Markay moved to Los Angeles where she performed with Bruce Willis, singing backup with his blues group The Accelerators. She also wrote, recorded and released her second album, the world-pop-Latin-jazz HEART LIKE A SONG. "I was listening to a lot of Buena Vista Social Club, Los Van Van and Sidestepper at the time." The album continued to explore spiritual themes with songs such as "All Is One." In addition, Barbara co-wrote, co-produced and performed on the recording CANCIONES ROMANTICAS by Joseph Lecuona, part of a legendary Cuban musical family (his mother Margarita Lecuona, whom Joseph performed with, was a famous singer-songwriter who wrote the Desi Arnaz tune "Babalu;" and his great uncle Ernesto Lecuona composed the classic "Malaguena").

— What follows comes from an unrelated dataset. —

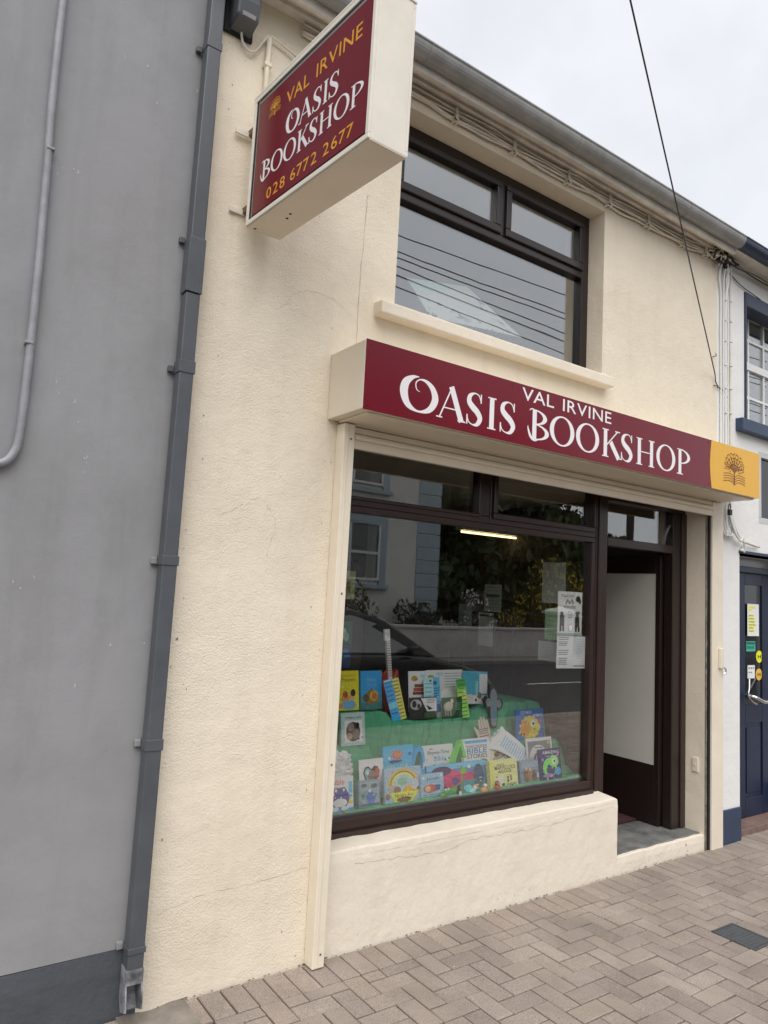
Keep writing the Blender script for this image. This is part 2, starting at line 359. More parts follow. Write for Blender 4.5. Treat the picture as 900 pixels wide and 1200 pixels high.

For two years Markay was invited to sing "The Great Invocation" at a gathering at Mount Shasta celebrating the Tibetan Wesak Festival after she put this new age prayer to music (and may have been the first person to ever do so) and recorded it as a single.

In the past few years Barbara has been influenced more and more by world music artists including Jai Uttal, Sheila Chandra, Chebi Sabbah, Buena Vista Social Club, Coyote Oldman, Caetano Veloso, Natacha Atlas, Angelique Kidjo, and Irakere.

Regarding her SHAMBHALA DANCE album, Markay says, "My intent was to create music that would give the listener a boost in the direction of higher consciousness, whether they know it or not."